Zulip Chat Archive

Stream: lean4

Topic: have vs let


Tom (Sep 03 2022 at 18:42):

Chapter 3 of TPIL, in the section "Introducing Auxiliary Subgoals" mentions that

"internally, the expression have h : p := s; t produces the term (fun (h : p) => t) s."

However, earlier in the book, it's mentioned that let is strictly more powerful from a type inference point of view. What's the reasoning for this rewrite to a lambda application rather than a let binding?

Thanks!

Sebastian Ullrich (Sep 04 2022 at 11:19):

let is more powerful because it makes the value s available while checking t. have is meant to be used for proofs, which are irrelevant, so the specific s does not matter.

Tom (Sep 05 2022 at 21:23):

Hi Sebastian,

I am sure I understand your explanation yet.

Is your point that the h in have h: s always has to be a term (value) of type Prop (and not some higher Sort), and hence dependent types don't come into play (hence the distinction/type checking advantages will not ultimately matter?)

During my reading of TPiL, I have always been able to use let wherever I've seen have and as such, I've only viewed the distinction as purely a proof readability/convention tool. Is there something more to it? Is there something about let which makes the implementation of e.g. proof irrelevance more difficult?

Thanks.

Kevin Buzzard (Sep 06 2022 at 06:49):

Props can be dependent types, e.g. forall a, a+a=2*a.

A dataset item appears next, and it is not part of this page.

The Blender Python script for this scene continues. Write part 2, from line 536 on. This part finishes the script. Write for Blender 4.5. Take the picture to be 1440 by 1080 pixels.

Kevin Buzzard (Sep 06 2022 at 06:51):

The difference between let and have is that let remembers the definition of the term, and have just remembers the type. So for example after have a : Nat := 3, you'll find that a = 3 is unprovable. But with let it'll be rfl.

Tom (Sep 06 2022 at 23:56):

Thank you, Kevin; I think you are referring to the proof irrelevance that Sebastian mentioned, correct?
I'll think about this some more and come back once I've had the chance to explore the internals a bit more; I'll either be able to articulate my question better or will have answered my own question.